Chinese and Australian engineers are gearing up to build the final
stretch of track in the Trans-Asian Railway, which will link Singapore,
Malaysia and Thailand with Vietnam and China through Cambodia. The
Cambodian government has divided the country's railway system in two.
Australia's Toll Holdings takes control of old French-built lines in
the east, which run from the capital to the Thai border and south to
Sihanoukville, home to one of the largest ports in the Gulf of Siam.
The
China Railway Group has the contract to carry out a feasibility study
that will link Phnom Penh with Snoul near this country's western border
with Vietnam.
This 255-kilometer stretch will complete the
Singapore-to-Kunming line, a railway connecting southeast Asia to the
heart of China.
Paul Power is an advisor to the Cambodian
government and team leader for the Asian Development Bank's involvement
in the reconstruction of Cambodia's railways.

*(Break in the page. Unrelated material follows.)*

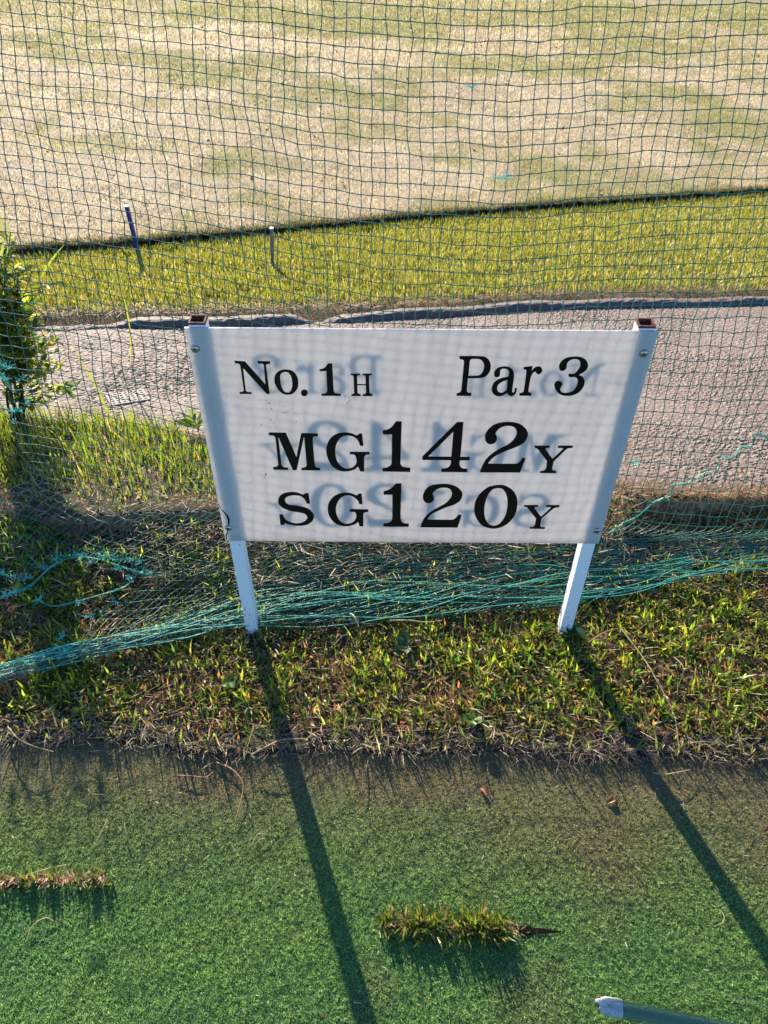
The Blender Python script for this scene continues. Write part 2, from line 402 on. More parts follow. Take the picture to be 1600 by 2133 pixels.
def pick(n, cols, var=0.25):
    c = np.array([x[1:] for x in cols]); p = np.array([x[0] for x in cols], float); p /= p.sum()
    return c[rng.choice(len(c), n, p=p)] * (1 + rng.normal(0, var, (n, 1))).clip(.45, 1.7)
U_ = lambda n, a, b: rng.uniform(a, b, n)

# tee mat pile: short crumbled fibres
n = 560000
px, py = U_(n, -0.80, 0.95), U_(n, 0.24, 0.87)
ok = py < mat_edge(px) - 0.002; xx, yy, _ = project(np.stack([px, py, px * 0 + Z_TURF], -1)); ok &= (xx > -60) & (xx < 1660) & (yy < 2190)
px, py = px[ok], py[ok]; n = len(px)
worn = 0.35 + 0.65 * sstep(0.0, 0.30, mat_edge(px) - py)
tt = turf_tint(px, py) * (1 + rng.normal(0, .42, (n, 1))).clip(.3, 2.0)
tan = rng.random(n) < 0.06; tt[tan] = np.array([0.17, 0.15, 0.06])
clump = fbm(px * 200, py * 200, 2)
V, F, Ct = blades(np.stack([px, py, mat_z(px, py) + (clump - .45) * 0.004], -1), U_(n, .0026, .0062) * (0.5 + clump) * worn, U_(n, .0013, .0026), U_(n, 0, 2 * PI), U_(n, .4, 1.4), U_(n, 0, .3), tt, 1)
props(link('tee_mat_pile', np_mesh('tee_mat_pile', V, F, Ct), M_TURF), kind='stuff')

# weed strip: rooted tufts
def strip_points(n, ymin=0.02, dens=None, xr=(-1.15, 1.35)):
    x = U_(n, *xr); e = mat_edge(x); y = e + ymin + rng.random(n) * (lip(x) - e - ymin)
    if dens is not None:
        k = rng.random(n) < dens(x, y); x, y = x[k], y[k]
    return x, y
NETROW = None
def weed_d(x, y):
    v = fbm(x * 7 + 2, y * 7, 3); e = mat_edge(x)
    d = sstep(0.30, 0.52, v) * (0.3 + 0.7 * sstep(0.02, 0.07, y - e))
    px, py, _ = project(np.stack([x, y, x * 0], -1))
    # bare shaded ground below the path edge, and straw in the middle
    d = d * np.where((py < 1150) & ((px > 1230) | ((px > 140) & (px < 480))), 0.08, 1) * np.where((py < 1190) & (px > 500) & (px < 1250), 0.3, 1)
    d = d * np.where((np.abs(px - 560) < 130) & (py > 1300) & (py < 1420), 0.35, 1)
    d = d * (0.6 + 0.7 * sstep(420, 0, px) + 0.2 * sstep(1000, 1500, px))
    return d.clip(0, 1)
tx, ty = strip_points(8500, 0.015, weed_d)
k = 6; n = len(tx) * k
bx = np.repeat(tx, k) + rng.normal(0, .006, n); by = np.repeat(ty, k) + rng.normal(0, .006, n)
sz = np.repeat(U_(len(tx), .5, 1.15), k) * (0.35 + 0.65 * sstep(.02, .13, by - mat_edge(bx)))
tg = pick(n, [(5, .17, .235, .015), (4, .26, .28, .02), (3, .050, .11, .018), (1, .22, .20, .035), (1.2, .24, .11, .035)], .22)
V, F, Ct = blades(np.stack([bx, by, bank_z(bx, by) - .003], -1), U_(n, .014, .050) * sz, U_(n, .0030, .0072), U_(n, 0, 2 * PI), U_(n, .22, 1.2), U_(n, .1, .9), tg, 3)
b1 = Bag().add(V, F, Ct)
tx, ty = strip_points(24000, 0.008, lambda x, y: .25 + .75 * sstep(.02, .07, y - mat_edge(x)) * np.where(project(np.stack([x, y, x * 0], -1))[1] > 1200, 1, np.where((project(np.stack([x, y, x * 0], -1))[0] > 170) & (project(np.stack([x, y, x * 0], -1))[0] < 500), .06, .4))); n = len(tx)
V, F, Ct = blades(np.stack([tx, ty, bank_z(tx, ty) + .001], -1), U_(n, .008, .028), U_(n, .0025, .0065), U_(n, 0, 2 * PI), U_(n, .3, 1.3), U_(n, .0, .8), pick(n, [(3, .065, .12, .018), (3, .14, .19, .018), (2, .20, .21, .03), (1.8, .30, .14, .045), (1, .14, .08, .04)], .3), 2)
b1.add(V, np.concatenate([F]), Ct)
# taller upright blades scattered in it
tx, ty = strip_points(750, 0.03, lambda x, y: weed_d(x, y) * .8 + .04)
n = len(tx)
V, F, Ct = blades(np.stack([tx, ty, bank_z(tx, ty) - .003], -1), U_(n, .025, .065), U_(n, .003, .006), U_(n, 0, 2 * PI), U_(n, .1, 1.0), U_(n, .1, .7), pick(n, [(3, .17, .22, .015), (2, .12, .19, .02), (1, .26, .24, .06)], .2), 4)
b1.add(V, F, Ct)
n = 170; x = U_(n, -1.0, 1.2); y = mat_edge(x) + rng.normal(.010, .010, n)
V, F, Ct = blades(np.stack([x, y, np.where(y > mat_edge(x), bank_z(x, y), Z_TURF)], -1), U_(n, .02, .075), U_(n, .0014, .0034), U_(n, 0, 2 * PI), U_(n, .0, .55), U_(n, .0, .9), pick(n, [(3, .12, .16, .03), (3, .30, .22, .11), (1, .36, .3, .2)], .25), 4); b1.add(V, F, Ct)
n = 260; x = U_(n, -1.0, 1.2); y = mat_edge(x) + rng.normal(.012, .010, n)
V, F, Ct = blades(np.stack([x, y, np.where(y > mat_edge(x), bank_z(x, y), Z_TURF)], -1), U_(n, .015, .05) * rng.choice([1, 1, 1.4], n), U_(n, .002, .005), U_(n, 0, 2 * PI), U_(n, .1, 1.0), U_(n, .1, 1.0), pick(n, [(4, .11, .16, .02), (2, .20, .16, .06), (1, .3, .24, .13)], .25), 4); b1.add(V, F, Ct)
b1.V = [np.concatenate(b1.V)]; b1.F = [np.concatenate(b1.F)]
props(b1.build('weed_grass', M_WEED), kind='stuff')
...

He says the railway's
economic benefit for the region and Cambodia will be enormous.
"It
makes Cambodia the hub of transportation between China and Singapore
and you would have a port link, you would have a link to Thailand,
you'll have a link through to Vietnam," Power said, "and the
implications for that, for Cambodia in the region, are that Cambodia
becomes the hub."
He says freight will provide the greatest
economic benefits, particularly for shipping bulk goods like rice. The
railway will be a cheaper alternative to ships and trucks.
However,
the contractors first must deal with the thorny issue of resettling
people living along the route. In Cambodia, poor landholders often are
pushed out with little compensation to make way for commercial
developments, causing considerable public anger.
Power says the
companies working on the railway are aware of the problems that have
afflicted other construction projects and thinks they can avoid similar
difficulties.
If the resettlement issues are resolved quickly
then authorities hope the first passengers from Singapore to China and
beyond as far as London, will start boarding within the next two years.